State police calls increased last year, commander says

Number of investigations the same despite rise

March 07, 2002|By Sheridan Lyons | Sheridan Lyons,SUN STAFF

Calls of all kinds to Maryland State Police at Westminster increased last year by more than 15 percent, while the number of criminal investigations ranging from minor vandalism to attempted murder remained the same, the barracks commander told the Carroll County commissioners yesterday.

"It's just an indication that we're busy," said Lt. Terry L. Katz, at the quarterly law-enforcement briefing that included Carroll Sheriff Kenneth L. Tregoning and State's Attorney Jerry F. Barnes. The state police resident-trooper program provides primary police coverage for the county's 158,000 residents.

The number of computer-dispatched calls totaled 41,110 last year, compared with 34,714 for 2000, Katz said. But not all were from civilians because the figure includes calls from troopers conducting crime-prevention patrols in specific areas.

"So crime hasn't gone up," he said. The number of criminal investigations totaled 4,790 reports last year - "identical to the previous year."

Burglary remains the top crime in Carroll, with a slight increase in commercial break-ins accompanied by a slight decrease in those at residences, Katz said.

The number of arrests for driving while intoxicated rose - 502 arrests last year, a 15 percent increase, he said.

"A concern that we have from preliminary examination" of these arrests, Katz said, "is we're getting younger drivers that are intoxicated, in their 20s."

Domestic violence remains the dominant violent crime in the county, according to the annual figures. Barnes has made it a priority in his office to handle such cases, which tend to be longer and more complicated, he said.

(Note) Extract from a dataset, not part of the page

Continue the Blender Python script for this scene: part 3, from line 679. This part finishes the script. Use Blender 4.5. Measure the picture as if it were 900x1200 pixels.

The sheriff and several of his top staff outlined a number of innovations in the past year, including a videotaped bail review system to begin soon and a satellite office at the Carroll County Detention Center for court commissioners. The office won more than $500,000 in grants this year for programs and equipment.

Katz also told the commissioners that since the terrorist attacks Sept. 11, troopers have received training in homeland defense against weapons of mass destruction, and the barracks has a unit trained to handle suspected hazardous materials.